ATO Letting Big Multinationals Get Away With It

Martin Lock was formerly the top withholding-tax specialist at the Tax Office, a role that encompassed oversight of profit shifting by multinationals.

He is one of many former officers who have voiced their concerns to Fairfax Media about the challenge of arresting the slide in tax receipts from multinational companies operating in Australia.

Like many of his colleagues, Lock took a voluntary redundancy in June this year. During the past three years, the number of those at the Australian Taxation Office supervising international activities has been gutted, with staffing levels about a quarter of what they were. That at a time when the scourge of tax avoidance, particularly by United States tech giants, has been more pronounced than ever.

Ongoing tax secrecy laws prevent former tax officers commenting on specific company tax affairs. All of Lock's observations are based on information in the public domain.

He pulls no punches describing the profound problems of large-scale tax avoidance, describing the Australian Tax Office as politicised under the spell of Treasury and unaccountable to the public.

Its top bureaucrats are reluctant, he says, to prosecute large companies and the Big Four global tax advisory firms, PricewaterhouseCoopers, KPMG, Deloitte and Ernst & Young – as evidenced by PwC's role in the recent LuxLeaks scandal – are intimately involved in facilitating tax avoidance.

What emerges is a picture of an agency that has become compromised by powerful vested interests, although it continues to pursue small taxpayers with vigour.

Profit shifting has become a monumental problem, not just for Australia but for all developed countries with relatively high corporate tax rates. Despite this, the Australian Tax Office, though required by legislation to act independently, is yet to report the scale of the problem to parliament through the Commissioner's annual reports, says Lock.
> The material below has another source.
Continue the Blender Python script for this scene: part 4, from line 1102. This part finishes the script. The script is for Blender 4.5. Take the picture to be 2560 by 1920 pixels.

Instead, it has been politicised, he says, and is acting as an agent of Treasury while the parliament and the public are kept in the dark.

"Innumerable references, both in its annual reports and on its website to 'working with Treasury', and ... parroting Treasurer Joe Hockey's words, belie an unapologetically politicised ATO," Lock says.

"Responding to the recent Luxembourg revelations concerning corporate tax avoidance and PwC's complicity in it, [the ATO] uses the politically charged and hackneyed terms 'aggressive tax planning' and 'unfair tax competition' as if they had any meaning or consequence under Australia's tax laws."

Under the law, they don't.

Moreover, aggressiveness and unfairness in tax avoidance are not yardsticks of tax liability; what is relevant is whether the ATO can prove that a multinational's tax schemes do not carry the tax consequences the multinational claims.

"And that's the nub of the problem, a problem the ATO speaks little about, in particular to parliament to whom it is ultimately answerable."

To achieve "tax effective outcomes" and remain "tax competitive", multinationals usually engage the services of the global tax advisory firms KPMG, PwC, Deloitte and Ernst & Young, to tailor "tax planning solutions" (concoct tax avoidance schemes, that is).

"Almost effortlessly, a new subsidiary, partnership or trust can be established in any favourable tax jurisdiction, including in a tax-treaty country ('treaty shopping')," says the man whose role encompassed the purview of tax treaties and base-profit erosion.

With little more than book entries, the multinational can then convert billions in equity into billions in "loans" from a related-party, or sell its intellectual property to the related party and license it back, dramatically altering the multinational group's prospective tax bill.